The National Palace Museum, located in Taipei, Taiwan. Nearly every guide to Taipei recommends a visit to the iconic National Palace Museum, and for good reason: it houses over 600,000 artefacts and artworks from imperial China, spanning 8,000 years of history.

That makes it the largest collection of ancient Chinese artefacts in the world (yes, more than in China itself). Originally housed in Beijing’s Forbidden City by the imperial family, the collection was partially evacuated to Taiwan during the Chinese Civil War so that the most precious items could be preserved.

The National Palace Museum was originally established as the Palace Museum in the Forbidden City on 10 October 1925.  
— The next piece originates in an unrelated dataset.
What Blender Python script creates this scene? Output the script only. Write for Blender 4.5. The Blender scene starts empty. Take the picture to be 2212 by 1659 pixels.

Complete inventory inspection has been taken three times in 1951–1954, 1989–1991 and 2008–2012 since the museum started to bring collections to Taiwan in 1948. According to official report, the museum house Chinese calligraphy, porcelain, bronzes, paintings, jades and many other artifacts, with 22% (2,972 out of 13,491 crates) of the boxes originally transported south from the Forbidden City. 

A lot of these artifacts were brought by Chiang Kai-shek before his Kuomintang forces fled the mainland in 1949. The museum has accumulated nearly 700,000 artifacts of significant historical or artistic values. With a collection of this size, only 1% of the collection is exhibited at any given time. The rest of the collection is stored in temperature controlled vaults.